Conventional siliceous rock interpretation is usually based on conventional post-stack seismic data to characterize the whole set of strata in the target layer. The improved reservoir imaging technology mainly focuses on the mining and optimization of post-stack seismic data, improving seismic resolution, and subdividing small layers and independent interpretation of each small layer. Based on the seismic data processed by the navigation-pyramid classification, it is often possible to avoid the reduction in seismic resolution due to the attenuation of high-frequency components, thereby improving the characterization accuracy of thin-layer dolomite. The navigation-pyramid secondary-classification seismic data can significantly improve the prediction accuracy of siliceous dolomite. At the same time, the method of subdividing the upper and lower sets of siliceous dolomite into small layers and interpreting each small layer independently can limitedly avoid the overall interpretation of the target layer. The obtained siliceous dolomite is a comprehensive reflection of the whole, lacking fine description of internal details, which helps improve the accurate characterization of the internal heterogeneity of siliceous dolomite.

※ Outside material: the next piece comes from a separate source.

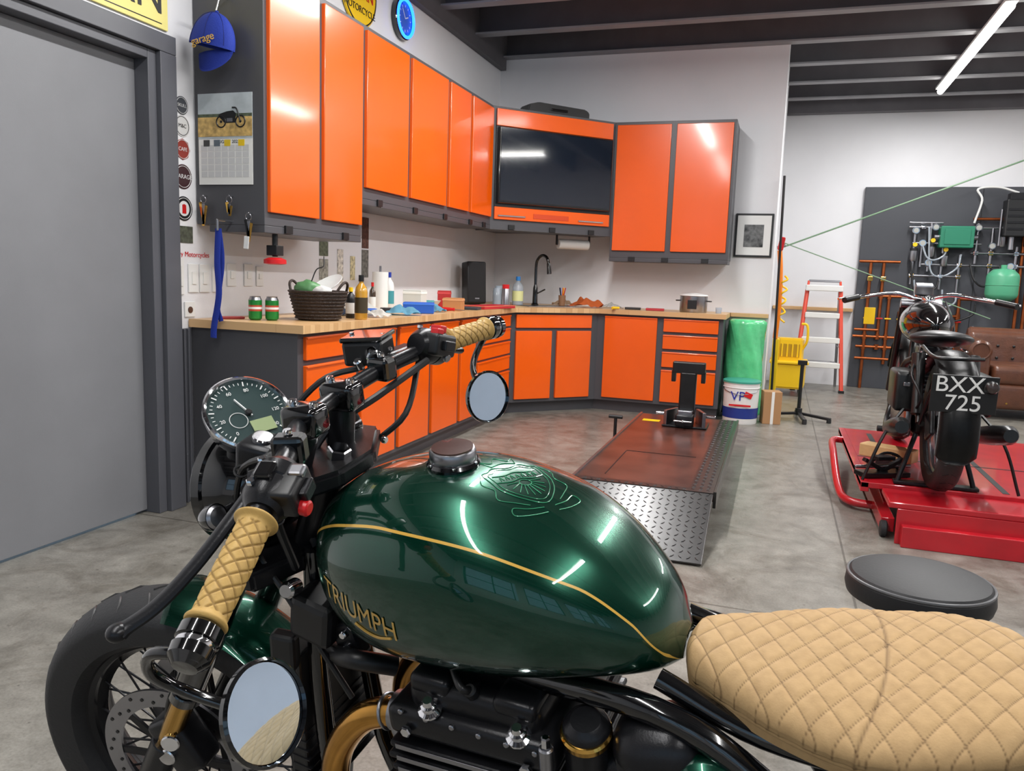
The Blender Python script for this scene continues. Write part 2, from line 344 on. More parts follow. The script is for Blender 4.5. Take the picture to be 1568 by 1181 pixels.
for k in range(12):
    a=k*PI/6; obox(g,'hour_mark',(XW+.0435,5.43+.085*math.cos(a),3.0+.085*math.sin(a)),(.001,.008,.003),M_whitep,(a,0,0),.0005)
ST=G('round_wall_stickers')
cols=[(70,72,78),(205,205,205),(140,50,40),(60,30,34),(30,30,32)]
for k,(z,rr) in enumerate([(1.933,.042),(1.839,.05),(1.731,.05),(1.603,.058),(1.453,.058)]):
    mm=mat('sticker_%d'%k,srgb(*cols[k]),.4); m2=mat('sticker_w',srgb(220,220,220),.5)
    lathe(ST,'sticker_disc',[(rr,0),(rr,.002),(0,.002)],mm,(XW+.001,3.178,z),(1,0,0),8 if k==2 else 32)
    ring(ST,'sticker_edge',(XW+.0035,3.178,z),(1,0,0),rr*.86,.0014,m2 if k!=1 else M_black)
    if k<4: text(ST,'sticker_text',['SKULL','M&C','CAFE','GARAGE'][k],rr*.5,(XW+.004,3.178,z),RX,m2 if k!=1 else M_black,.0004)
lathe(ST,'hand_disc',[(.036,0),(0,.001)],m2,(XW+.0035,3.178,1.453),(1,0,0)); box(ST,'hand_palm',(XW+.004,3.165,1.43),(XW+.006,3.19,1.455),M_red)
for k in range(4): box(ST,'hand_finger',(XW+.004,3.165+k*.0065,1.455),(XW+.006,3.17+k*.0065,1.475-.003*abs(k-1.5)),M_red)
box(ST,'photo_strip',(XW+.001,3.13,1.29),(XW+.003,3.235,1.37),mat('strip_photo',srgb(80,84,72),.5,var=.5,vscale=60)); text(ST,'script_sticker','Century Motorcycles',.035,(XW+.003,3.2,1.235),RX,M_red,.0004)
SW=G('light_switch_plates')
for k,(y,hw,z0,z1) in enumerate([(3.145,.018,1.04,1.22),(3.23,.035,1.05,1.19),(3.31,.035,1.05,1.19),(3.40,.03,1.05,1.18),(3.52,.035,1.08,1.2),(3.66,.035,1.08,1.2),(3.76,.03,1.08,1.19)]):
    box(SW,'plate',(XW+.001,y-hw,z0),(XW+.008,y+hw,z1),M_whitep,.002); box(SW,'rocker',(XW+.007,y-hw*.4,z0+.04),(XW+.013,y+hw*.4,z1-.04),M_paper,.002)
g=G('wall_outlet',(XW,3.2,.955)); box(g,'plate',(.001,-.035,-.025),(.008,.035,.05),M_whitep,.002); cyl(g,'socket',(.007,0,.01),(.012,0,.01),.016,mat('socket_brown',srgb(80,50,35),.5))
PN=G('pinned_notices')
for (y,hw,z0,z1,c) in [(4.42,.05,1.27,1.36,(90,100,80)),(4.42,.05,1.12,1.25,(150,150,140)),(4.62,.035,1.1,1.32,(205,200,190)),(4.95,.045,1.34,1.55,(91,60,50)),(4.95,.045,1.14,1.33,(110,110,105)),(4.78,.03,1.12,1.28,(200,190,150))]:
    box(PN,'notice',(XW+.001,y-hw,z0),(XW+.004,y+hw,z1),mat('notice_%d'%c[0],srgb(*c),.6,var=.6,vscale=45))
cp=G('baseball_cap',(-2.585,3.185,2.19),(0,.12,0)); cp.scale=(1.22,1.1,1.22)
bm=bmesh.new(); bmesh.ops.create_uvsphere(bm,u_segments=32,v_segments=20,radius=1)
bmesh.ops.delete(bm,geom=[v for v in bm.verts if v.co.z<-.12],context='VERTS')
for v in bm.verts: v.co=Vector((v.co.x*.1,v.co.y*.055,v.co.z*.125))
bm_obj('crown',bm,M_blue,cp,True,rot=(0,.1,0))
bm=bmesh.new(); rows=[]
for i in range(9):
    v_=i/8; row=[]
    for j in range(17):
        s=-1+2*j/16; row.append(bm.verts.new((.08*s*(1-.12*v_*v_),-.02-.03*math.sqrt(max(0,1-s*s*.9))*v_*1.2+.03*s*s,-.012-.085*v_*math.sqrt(max(0,1-s*s*.85)))))
    rows.append(row)
for i in range(8):
    for j in range(16): bm.faces.new((rows[i][j],rows[i][j+1],rows[i+1][j+1],rows[i+1][j]))
bmesh.ops.solidify(bm,geom=bm.faces[:],thickness=.004); bmesh.ops.recalc_face_normals(bm,faces=bm.faces)
bm_obj('brim',bm,M_blue,cp,True,loc=(.02,-.01,-.005),rot=(0,-.15,0))
for a in (-.9,0,.9): tube(cp,'crown_seam',[(.0+.1*math.sin(a)*math.sin(t_)*1.0,-.055*math.cos(a)*math.sin(t_),.127*math.cos(t_)) for t_ in (.1,.5,.9,1.3,1.55)],.0015,mat('seam_blue',srgb(12,28,100),.8),5)
sphere(cp,'button',(.01,0,.126),(.008,.008,.006),M_blue); text(cp,'cap_logo','garage',.04,(.0,-.06,.015),(PI/2+.1,-.3,0),M_goldp,.001)
cyl(cp,'wall_hook',(.01,.06,.19),(.01,.01,.19),.006,M_chrome); cyl(cp,'hook_loop',(.01,.012,.19),(.01,-.005,.13),.003,M_chrome)
cal=G('wall_calendar',(0,ya-.004,0)); 
box(cal,'lower_page',(-2.73,-.002,1.575),(-2.42,.001,1.79),M_paper); box(cal,'upper_page',(-2.73,-.003,1.79),(-2.42,.001,2.0),mat('cal_sky',srgb(178,186,190),.5,var=.15,vscale=12))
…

In the vertical direction, the siliceous dolomite in Penglai gas area has the characteristics of layered distribution. Due to the cooling and condensation of deep hydrothermal fluid from the bottom to top, the thickness of the upper and lower layers is obviously different, and the extension distance of the lower layer is small. The thickness of siliceous dolomite is large and concentrated in the middle of the upper part of the fourth member of Dengying Formation. The upper extension distance is high, and the thickness of siliceous dolomite is small and concentrated in the upper part of the fourth member of Dengying Formation. Laterally, the siliceous dolomite in Penglai area is also relatively distributed in the area with more concentrated fault development, mainly distributed in the JT1-PS7-P8-PS9 well area in the north, showing a continuous sheet distribution. In the south, the fault development is relatively small, and the development scale of siliceous dolomite is also small, showing a strip-shaped distribution.

The limitation of this study is that it only depicts the spatial distribution characteristics of the two sets of siliceous dolomite in the upper and lower parts of the fourth member of the Dengying Formation, and finds that the spatial distribution of siliceous dolomite is similar to the distribution characteristics of faults. However, there is no specific analysis of the causes of siliceous dolomite formation, and further research and analysis are needed on the formation mechanism and influencing factors of siliceous dolomite.

To study the causes of siliceous dolomite formation, a subsequent field geological survey will be carried out to observe the occurrence of siliceous dolomite and the spatial distribution of faults and to identify faults and hydrothermal channels. Siliceous source analysis (such as Si-O isotope tracing) and the matching of hydrothermal age and regional tectonic events will be carried out to clarify whether the hydrothermal activity is consistent with the time of fault activity.